Barrios seguros, no rojos

La propuesta del gobernador Orrego de crear un barrio rojo en Santiago abre un debate sobre nuestras decisiones respecto a cómo solucionamos nuestros problemas y el tipo de ciudad que queremos construir. A pesar de su carácter innovador, queda la duda de si ésta abordará efectivamente los desafíos actuales de Santiago, especialmente ante la persistente delincuencia y la lenta recuperación de la comuna.
Actualmente, Santiago enfrenta una crisis de inseguridad que se arrastra desde el estallido social. Sin embargo, la problemática no se limita a la prostitución; también abarca actividades ilícitas como la extorsión de personas, la venta de drogas y el cobro de “contribuciones” a quienes desean operar en la zona. Esta situación evidencia una notable falta de control territorial por parte del Estado, que continúa perdiendo terreno frente a estos grupos. Si ya es difícil manejar el comercio ambulante, ¿cómo podríamos esperar controlar algo tan complejo como el comercio sexual?
La propuesta de un distrito rojo en Santiago podría parecer atractiva para manejar las externalidades negativas del comercio sexual, inspirándonos en el ejemplo de Ámsterdam, donde su barrio rojo es parte del patrimonio cultural y atrae a miles de turistas cada año. Sin embargo, debemos preguntarnos si Santiago puede replicar este modelo. La respuesta probablemente es no.

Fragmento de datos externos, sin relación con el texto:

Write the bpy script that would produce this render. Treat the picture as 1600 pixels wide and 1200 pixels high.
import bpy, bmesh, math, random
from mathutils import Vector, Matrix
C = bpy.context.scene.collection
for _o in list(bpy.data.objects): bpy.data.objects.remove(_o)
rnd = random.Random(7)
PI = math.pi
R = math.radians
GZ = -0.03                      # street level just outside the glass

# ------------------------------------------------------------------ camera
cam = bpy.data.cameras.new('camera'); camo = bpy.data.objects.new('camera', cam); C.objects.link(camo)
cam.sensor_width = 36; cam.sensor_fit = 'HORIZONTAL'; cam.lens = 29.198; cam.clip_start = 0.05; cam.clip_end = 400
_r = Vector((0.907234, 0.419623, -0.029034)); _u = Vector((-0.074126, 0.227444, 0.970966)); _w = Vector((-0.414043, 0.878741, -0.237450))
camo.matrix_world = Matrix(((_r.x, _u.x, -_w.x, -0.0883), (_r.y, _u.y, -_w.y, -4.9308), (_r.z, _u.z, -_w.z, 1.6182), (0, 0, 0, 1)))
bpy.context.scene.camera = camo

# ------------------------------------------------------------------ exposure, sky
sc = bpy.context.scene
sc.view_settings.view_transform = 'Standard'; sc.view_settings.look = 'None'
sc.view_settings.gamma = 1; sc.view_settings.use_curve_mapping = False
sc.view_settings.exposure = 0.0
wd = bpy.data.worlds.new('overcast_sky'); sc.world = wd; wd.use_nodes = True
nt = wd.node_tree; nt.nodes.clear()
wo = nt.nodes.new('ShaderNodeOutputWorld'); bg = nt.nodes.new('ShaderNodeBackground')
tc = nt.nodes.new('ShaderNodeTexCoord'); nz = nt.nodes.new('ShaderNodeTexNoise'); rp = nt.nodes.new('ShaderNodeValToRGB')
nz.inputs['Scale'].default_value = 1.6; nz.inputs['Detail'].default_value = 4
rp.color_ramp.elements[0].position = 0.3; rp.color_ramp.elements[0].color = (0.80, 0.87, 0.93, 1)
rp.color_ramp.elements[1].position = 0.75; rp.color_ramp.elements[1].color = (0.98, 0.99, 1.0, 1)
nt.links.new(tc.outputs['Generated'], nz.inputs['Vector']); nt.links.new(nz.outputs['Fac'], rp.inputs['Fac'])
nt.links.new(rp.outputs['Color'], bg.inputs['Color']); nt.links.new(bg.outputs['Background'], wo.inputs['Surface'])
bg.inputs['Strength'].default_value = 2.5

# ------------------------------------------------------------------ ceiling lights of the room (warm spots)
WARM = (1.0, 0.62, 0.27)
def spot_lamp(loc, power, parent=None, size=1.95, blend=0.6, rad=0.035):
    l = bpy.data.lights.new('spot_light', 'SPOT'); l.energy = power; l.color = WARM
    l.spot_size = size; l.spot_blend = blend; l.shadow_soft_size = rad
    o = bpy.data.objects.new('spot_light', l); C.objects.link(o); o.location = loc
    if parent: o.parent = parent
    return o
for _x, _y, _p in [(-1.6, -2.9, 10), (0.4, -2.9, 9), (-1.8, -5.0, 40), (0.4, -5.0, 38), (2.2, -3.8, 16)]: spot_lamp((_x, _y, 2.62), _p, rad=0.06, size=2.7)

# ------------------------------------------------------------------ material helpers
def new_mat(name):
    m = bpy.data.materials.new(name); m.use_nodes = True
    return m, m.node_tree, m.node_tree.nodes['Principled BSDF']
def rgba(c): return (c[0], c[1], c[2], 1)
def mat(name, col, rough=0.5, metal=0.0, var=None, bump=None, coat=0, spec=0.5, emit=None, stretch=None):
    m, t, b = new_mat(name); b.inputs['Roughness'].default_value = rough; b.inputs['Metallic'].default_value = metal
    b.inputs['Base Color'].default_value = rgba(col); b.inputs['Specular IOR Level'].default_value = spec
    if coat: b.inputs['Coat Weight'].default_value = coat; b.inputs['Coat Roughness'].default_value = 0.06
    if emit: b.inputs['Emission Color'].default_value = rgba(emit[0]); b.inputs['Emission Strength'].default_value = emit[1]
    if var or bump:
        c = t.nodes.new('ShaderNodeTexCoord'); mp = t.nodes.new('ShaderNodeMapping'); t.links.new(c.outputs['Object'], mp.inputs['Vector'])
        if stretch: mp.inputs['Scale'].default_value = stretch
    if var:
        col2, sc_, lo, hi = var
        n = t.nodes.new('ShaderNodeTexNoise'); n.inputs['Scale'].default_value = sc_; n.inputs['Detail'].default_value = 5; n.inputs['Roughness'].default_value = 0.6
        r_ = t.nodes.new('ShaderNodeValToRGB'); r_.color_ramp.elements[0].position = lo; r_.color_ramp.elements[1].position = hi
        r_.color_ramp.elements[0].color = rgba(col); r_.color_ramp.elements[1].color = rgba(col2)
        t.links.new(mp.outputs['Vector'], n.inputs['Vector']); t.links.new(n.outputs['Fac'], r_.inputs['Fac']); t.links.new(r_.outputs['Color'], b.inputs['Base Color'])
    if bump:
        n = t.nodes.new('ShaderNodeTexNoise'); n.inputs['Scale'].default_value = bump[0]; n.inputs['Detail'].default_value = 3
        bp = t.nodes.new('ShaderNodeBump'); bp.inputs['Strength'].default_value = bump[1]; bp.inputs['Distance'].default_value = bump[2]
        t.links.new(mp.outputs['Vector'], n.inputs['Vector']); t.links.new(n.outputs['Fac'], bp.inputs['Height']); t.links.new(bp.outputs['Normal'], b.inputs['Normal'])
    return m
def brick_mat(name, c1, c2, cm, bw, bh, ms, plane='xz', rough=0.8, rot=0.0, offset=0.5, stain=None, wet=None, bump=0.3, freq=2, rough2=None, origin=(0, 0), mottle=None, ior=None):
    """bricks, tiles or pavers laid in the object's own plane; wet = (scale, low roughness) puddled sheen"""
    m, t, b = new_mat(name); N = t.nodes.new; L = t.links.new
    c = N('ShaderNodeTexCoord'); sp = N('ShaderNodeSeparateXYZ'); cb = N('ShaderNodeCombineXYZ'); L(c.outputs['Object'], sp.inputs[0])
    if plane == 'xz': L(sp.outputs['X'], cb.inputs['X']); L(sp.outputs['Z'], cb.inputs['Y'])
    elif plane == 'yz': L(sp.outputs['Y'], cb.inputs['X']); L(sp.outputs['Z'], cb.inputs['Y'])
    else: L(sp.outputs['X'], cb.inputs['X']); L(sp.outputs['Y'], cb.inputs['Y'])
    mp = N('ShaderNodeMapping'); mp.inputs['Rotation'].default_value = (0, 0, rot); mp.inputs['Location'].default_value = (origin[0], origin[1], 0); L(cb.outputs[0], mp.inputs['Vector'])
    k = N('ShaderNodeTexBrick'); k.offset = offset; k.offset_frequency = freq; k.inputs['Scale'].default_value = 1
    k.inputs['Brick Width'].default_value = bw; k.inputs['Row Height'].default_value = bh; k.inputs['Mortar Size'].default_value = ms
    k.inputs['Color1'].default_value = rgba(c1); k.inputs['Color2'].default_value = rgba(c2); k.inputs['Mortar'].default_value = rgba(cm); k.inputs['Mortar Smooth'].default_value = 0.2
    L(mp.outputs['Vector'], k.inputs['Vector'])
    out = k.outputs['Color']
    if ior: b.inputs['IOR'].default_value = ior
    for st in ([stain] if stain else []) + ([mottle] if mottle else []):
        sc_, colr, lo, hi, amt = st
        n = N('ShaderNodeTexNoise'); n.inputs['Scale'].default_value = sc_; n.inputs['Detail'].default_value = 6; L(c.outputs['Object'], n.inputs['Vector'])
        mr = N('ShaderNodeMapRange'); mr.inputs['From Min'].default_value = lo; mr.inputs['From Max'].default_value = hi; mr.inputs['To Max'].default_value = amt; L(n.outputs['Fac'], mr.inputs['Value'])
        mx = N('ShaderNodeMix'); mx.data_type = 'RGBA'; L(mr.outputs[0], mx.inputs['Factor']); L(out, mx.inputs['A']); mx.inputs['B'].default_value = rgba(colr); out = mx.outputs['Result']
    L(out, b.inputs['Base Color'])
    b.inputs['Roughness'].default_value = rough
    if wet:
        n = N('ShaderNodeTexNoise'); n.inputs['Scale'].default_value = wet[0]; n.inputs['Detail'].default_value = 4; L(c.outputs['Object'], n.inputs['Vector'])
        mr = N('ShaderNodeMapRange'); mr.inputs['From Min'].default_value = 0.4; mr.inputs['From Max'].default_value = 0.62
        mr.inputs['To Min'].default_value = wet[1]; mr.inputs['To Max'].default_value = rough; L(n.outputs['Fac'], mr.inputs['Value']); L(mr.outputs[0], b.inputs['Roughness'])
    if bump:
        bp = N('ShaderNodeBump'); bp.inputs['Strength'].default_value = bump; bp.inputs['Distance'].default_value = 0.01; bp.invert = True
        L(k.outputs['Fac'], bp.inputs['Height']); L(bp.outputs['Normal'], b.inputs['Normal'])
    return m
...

El éxito de Ámsterdam no solo se debe a la formalización del comercio sexual, sino también al control policial especializado que mantiene el orden en las noches. Lo anterior se complementa con otras medidas como la legalización de algunas drogas y una gobernanza especializada, incluyendo la figura de un alcalde nocturno. Estas condiciones son radicalmente distintas de las que enfrentamos en Santiago. ¿Legalizaremos la marihuana y otras drogas? ¿La municipalidad gestionaría el barrio rojo? Ninguna respuesta suena muy atractiva.
Junto a lo anterior, es relevante considerar que Santiago, con su carácter de usos mixtos que incluye zonas residenciales, podría enfrentarse a problemas similares a los observados en ciudades europeas como Utrecht y Copenhague. En ambas, la implementación de distritos rojos tuvo un impacto negativo en la calidad de vida y en los precios de los inmuebles, provocando gentrificación y desplazamiento de familias. Además, parte del cierre en Utrecht también se debe a la identificación de vínculos con actividades de tráfico y extorsión.
Si bien Ámsterdam no sufre de lo último, las quejas de los vecinos han ido mermando el desarrollo de la zona, abriendo debates sobre su posible cierre, su relocalización o la prohibición de tours turísticos. Por lo mismo, implementar una medida de esta magnitud requiere la participación de la ciudadanía local, siendo bastante probable que muchos residentes se opongan a una propuesta impulsada por individuos que no residen en el área afectada.
Estas tensiones son relevantes, pues debemos recordar el esfuerzo considerable de renovación urbana que se invirtió para revitalizar un centro urbano que había sido largamente abandonado hacia finales del siglo pasado. Actualmente, enfrentamos un éxodo de oficinas, comercios y casas matrices de empresas ícono, como Banco Santander. Por lo tanto, perder residentes para promover exclusivamente actividades nocturnas no parece consistente con el hilo conductor que ha guiado a las políticas en el sector.
En síntesis, un barrio rojo no aborda las verdaderas causas del declive urbano de Santiago, centradas en problemas de seguridad e informalidad. La verdadera solución radica en fortalecer la seguridad de nuestros barrios, no en promover espacios de fiesta. Enfocarnos en la raíz de estos problemas es crucial para revitalizar nuestra ciudad de manera sostenible y responsable.